Investment consultants are preparing for the onset of mandatory climate risk reporting at large UK pension schemes in October, with industry names including Aon, Mercer, and Willis Towers Watson publishing a new guide for trustees to assess the climate competency of their consultants.

The Investment Consultants Sustainability Working Group (ICSWG), a collaboration between 17 firms formed in 2020, developed the guide with input from ShareAction, The Pensions Regulator and the PRI. 

The guide says that investment consultants and asset managers should be required by pension trustees to demonstrate ‘climate competence' across five key themes. 

These include climate expertise and commitment both firmwide and individually, climate risk assessment tools and software, thought leadership and policy advocacy, and assessment and engagement with investment managers.

Mercer’s Brian Henderson, a member of ICSWG’s Regulation team, says: “It is important that pension scheme trustees ask their consultants and asset managers to demonstrate a best-practice approach to climate competence. We are already in the decade of transition and to deliver returns for our clients we need to understand the risks and opportunities that the transition will bring.”

This week, new mandatory requirements were unveiled by the Department for Work and Pensions, requiring large workplace pensions to take action on climate change by reporting on the climate risks within their portfolios.

“Climate change is a major systemic financial risk and threat to the long-term sustainability of private pensions.
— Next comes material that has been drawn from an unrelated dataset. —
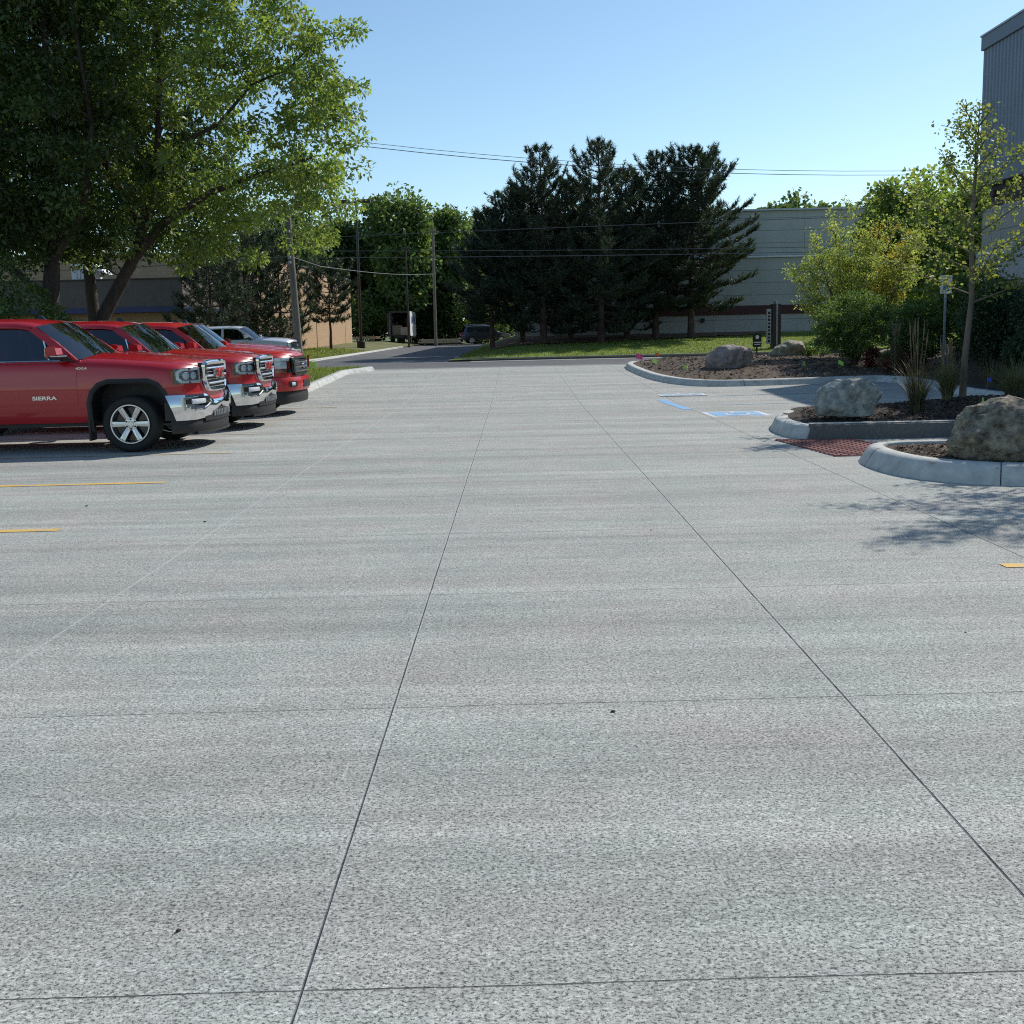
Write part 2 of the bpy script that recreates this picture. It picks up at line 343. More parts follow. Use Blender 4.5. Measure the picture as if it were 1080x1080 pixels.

With GBP2 trillion in assets under management, all occupational pension schemes are exposed to climate-related risks,” said Guy Opperman, Minister for Pensions.

Trustees of pension plans with more than GBP5 billion in assets will be required to report on the financial risks of climate change within their portfolios from October, with the measures to be expanded in 2022 to smaller schemes of over GBP1 billion in assets.

Climate reporting is set to become mandatory across the entire economy by 2025, according to plans laid out by UK Chancellor Rishi Sunak. 

“Climate change is fast becoming the defining issue of our time and trustees of pension schemes need to know their advisers are on the front foot with this issue.  We are really pleased to be publishing this new guide to give trustees a practical way to assess the capabilities and approach of their investment consultants on climate change,” says another member of the ICSWG’s Regulation team, Ian Gamon of Lane Clark Peacock.

The ICSWG’s guide gives examples of ‘positive’ and ‘best practice’ indicators are proposed for each theme to help trustees assess their consultants in each area, underscoring the commitment of the ICSWG to ongoing improvement of climate change practices.

“The indicators are deliberately stretching with the aim of raising investment consultants’ standards and it should be acknowledged that some of these indicators will be aspirational. However, this is an important step towards developing good practice and practical guidance for schemes, in particular those seeking to align with the recommendations of the Taskforce on Climate-Related Financial Disclosures (TCFD),” says Luba Nikulina of Willis Towers Watson, co-Chair of the ICSWG.

The guide is supported by the member firms including Barnett Waddingham, bfinance, Buck, Cambridge Associates, Cardano, Hymans Robertson, ISIO, MJ Hudson Allenbridge, Momentum, Redington, River and Mercantile, SEI, and XPS Investment.

Annachiara Marcandalli, head of Sustainable Investing for Europe at Cambridge Associates, says: “We are investors, not scientists, but we also think like scientists, and what we are seeing in our data is that climate change is affecting both risks and opportunities for asset owners. Adding the dimension of climate resilience to both asset allocation and manager selection is a necessary step towards building greater resilience and long term out-performance.”

Large UK pension schemes such as BT Pension Scheme and the Church of England Pensions Board have already committed to the transition to a low-carbon economy by committing to net-zero emissions across their portfolios.